Part 1 Dissertation 2002
Jennifer Millar
University of Dundee | UK
In designing for children we can easily be blinded to their needs by making our own presumptions about their requirements and often leave them out of the design equation. Through my Dissertation I addressed the understanding that children have of space and their experience of it, By comparing it to adults' experience I have determined a set of guidelines which would clarify the nature of design byond our own immediate perceptions as professional architects and designers.
Jennifer Millar

The student identified a serious gap in research in her field.Encouraged in her wish here to explore the specific nature of childrens' perception in space, the purpose was to advance design methodology.
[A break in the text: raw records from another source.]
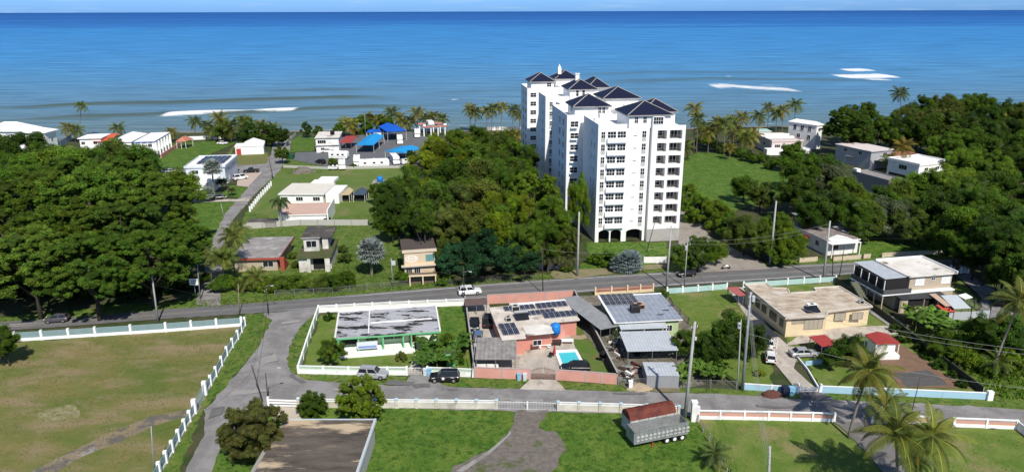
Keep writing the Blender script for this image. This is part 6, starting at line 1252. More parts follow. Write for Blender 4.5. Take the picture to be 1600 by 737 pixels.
car(400,459,430,456,'pickup','white','white vehicle half hidden under palms near the grey-roofed house',z=.05) if False else None
# campers
for a in (((530,249),(560,249.5),7.5,'long white camper parked behind the low flat trailer'),((535,264),(534.6,272),6,'small white camper nearest the black car',True),((558,258),(557.5,270),9,'white motorhome nosing toward the lawn between the front campers',True),
          ((585,262),(610,261),11,'longest white camper lying along the front edge of the lot'),((617,255),(623,262),9,'white camper slanting out from under the low blue canopy',True),
          ((625,224),(626,234),9,'white camper between the royal blue and low blue canopies',True),((652,214),(653,222),9,'white motorhome parked alone at the right of the lot',True),((636,257),(650,255.5),4.5,'small grey-white camper at the edge of the wood'),((522,265.5),(540,265.5),3.5,'low white trailer left of the front campers')):
    rv(*a[0],*a[1],a[2],a[3],H_=1.5 if a[2] <= 3.5 else 2.0 if a[2] < 5 else 3.1,cab=len(a) > 4)
# motorcycle
p = at(1134,421); g = thing('motorcycle','white and black motorcycle parked on the main road edge','motorcycle',(p.x,p.y,.12),R(10))
for x in (-.7,.7): MB().tube([(x,-.07,.33),(x,.07,.33)],.33,14).build('wheel',rubber,g)
MB().tube([(-.7,0,.4),(-.3,0,.75),(.3,0,.8),(.7,0,.4)],[.08,.18,.2,.07],8).build('body',white2,g,True); MB().box(-.75,-.1,-.15,.15,.82,.92).build('seat',rubber,g); MB().tube([(.5,-.4,1.05),(.45,0,1.0),(.5,.4,1.05)],.03,6).build('handlebar',metal,g)
# dump trailers
alum = mat('dull_aluminium', (.36,.38,.38), (.24,.25,.25), scale=1, amt=1, rough=.45, metal=.3, c3=(.20,.15,.11), t3=.66); whbox = mat('chalky_white_panel', (.56,.55,.52), (.40,.38,.36), scale=1, amt=1, c3=(.24,.14,.10), t3=.66)
a, b = at(990,694,1.0), at(1075,676.5,1.0); rzt = math.atan2(b.y-a.y, b.x-a.x); LT = (b-a).length; print('TRAILER', LT)
e = thing('dump_trailer','dull aluminium open-topped dump trailer parked on the lush lawn','trailer',(a.x,a.y,0),rzt); WT = 2.2; 
mb = MB(); z0, z1 = 1.05, 2.75
mb.box(0,LT,0,.08,z0,z1).box(0,LT,WT-.08,WT,z0,z1).box(0,.08,.081,WT-.081,z0,z1+.1).box(LT-.08,LT,.081,WT-.081,z0,z1-.1).build('box', alum, e)
MB().box(.081,LT-.081,.081,WT-.081,z0,z0+.15).build('bed_floor', mat('pale_bed',(.42,.42,.41),(.3,.3,.3)), e)
rb = MB()
for i in range(13): rb.box(.2+i*LT/13.2,.32+i*LT/13.2,-.07,-.001,z0,z1)
rb.box(0,LT,-.10,-.001,z1+.001,z1+.10).box(0,LT,-.09,-.071,z0-.05,z0+.2).build('side_rib', alum, e)
rb = MB()
for i in range(13): rb.box(.42+i*LT/13.2,.42+i*LT/13.2+LT/17,-.05,-.02,z0+.75,z0+1.05)
for i in range(13): rb.box(.42+i*LT/13.2,.42+i*LT/13.2+LT/17,-.05,-.02,z0+.28,z0+.48)
rb.build('side_panel', whbox, e)
MB().box(.2,LT-.2,.7,.85,.7,1.045).box(.2,LT-.2,WT-.85,WT-.7,.7,1.045).build('chassis', rust, e)
for s in (.3,WT-.42): MB().box(LT*.36,LT*.36+.14,s,s+.12,0,.99).box(LT*.36-.15,LT*.36+.3,s-.1,s+.2,0,.06).build('landing_leg', mat('rust_red_leg',(.35,.07,.03)), e)
ty = MB().tube([(0,-.14,0),(0,-.12,0),(0,.12,0),(0,.14,0)],[.44,.5,.5,.44],16).mesh('tyre',rubber); rm = MB().tube([(0,-.16,0),(0,.16,0)],.26,12).mesh('rim',white)
for x in (LT*.62,LT*.62+1.15,LT*.62+2.3):
    for y in (.2,WT-.2): o = inst('wheel',ty,e,(x,y,.5)); inst('rim',rm,o)
e2 = thing('covered_trailer','white panelled trailer with arched rusty red roof behind the dump trailer','trailer',e.location+Vector((.65*math.cos(rzt)-2.4*math.sin(rzt), .65*math.sin(rzt)+2.4*math.cos(rzt),0)),rzt)
L2 = LT*.86; pr = [(0,2.9),(.25,3.5),(.7,3.85),(1.25,3.97),(1.8,3.85),(2.25,3.5),(2.5,2.9)]
MB().add([(0,y,z) for y,z in pr]+[(L2,y,z) for y,z in pr], [(i,i+7,i+8,i+1) for i in range(6)]+[tuple(range(7)),tuple(range(7,14))[::-1]]).build('roof', rust, e2)
MB().box(.05,L2-.05,.05,2.45,.95,2.895).build('box', whbox, e2)
rb = MB()
for i in range(6): rb.box(.1+i*(L2-.4)/5,.2+i*(L2-.4)/5,-.02,.049,.95,2.89)
rb.box(.05,L2-.05,-.01,.048,1.7,1.78).box(.05,L2-.05,-.01,.048,2.4,2.47).build('side_rib', mat('grey_rib',(.3,.29,.28)), e2)
for x in (L2*.7,L2*.7+1.1,L2*.7+2.2):
    for y in (.2,2.3): o = inst('wheel',ty,e2,(x,y,.5)); inst('rim',rm,o)
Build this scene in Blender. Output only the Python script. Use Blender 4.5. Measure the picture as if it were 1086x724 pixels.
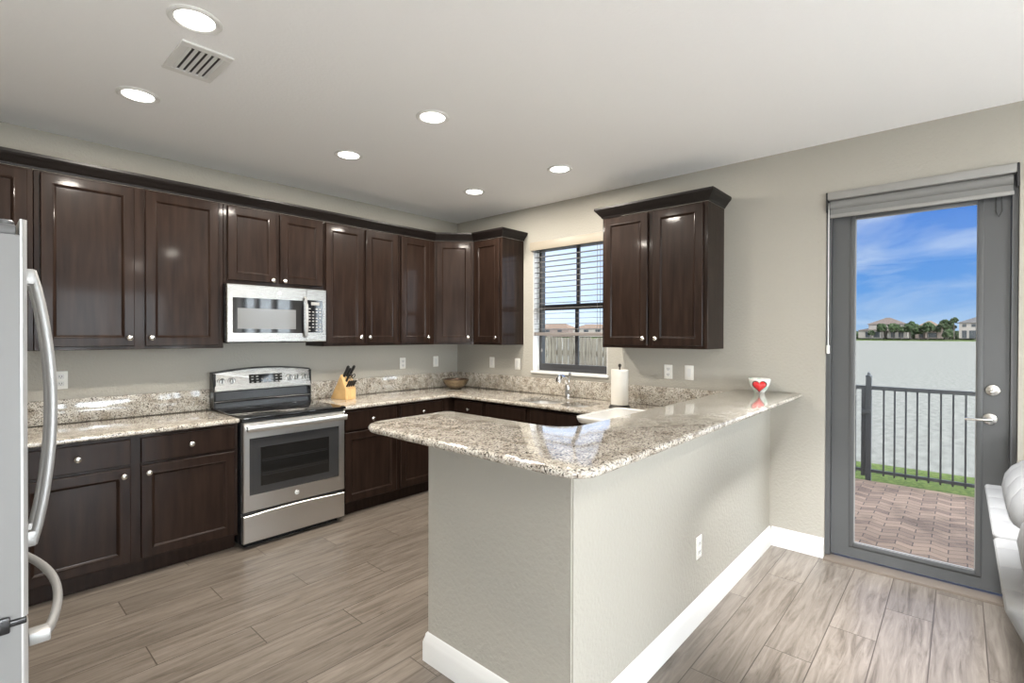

Forty years ago, Professor C.Norberg Shultz (Intentions in Architecture, London, l963) drew attention to the work of Jean Piaget (Jean Piaget and B,Inhalder, "The child's perception of space,"(London l956). Subsequently Jeff Bishop (Kingston Polytechnic, l973), and Spencer and Lloyd (Birmingham), with Brian Goodey provided further findings. Millar here now also draws usefully on 2001 research in the school, as well as critically examining current publication (Child Care Design, by Anita Rui Olds) and currently completed buildings she has by directly organised experimentation in Dundee,accordingly, through mapping child and adult perceptions on a specific site,Miller has provided by analysis definitive and new conclusions. By systematically applying Piaget's cognitive development theory, her very thorough analysis of the subjects' sketches, has provided definitive and irrefutable evidence of how children and adult groups differ cognitively in recording scale, sense orientation, and descriptive method when confronted with a common topology. Miller's findings are able to provide a key set of guidelines for future design architects working in this neglected field, that of the provision of facilities for children.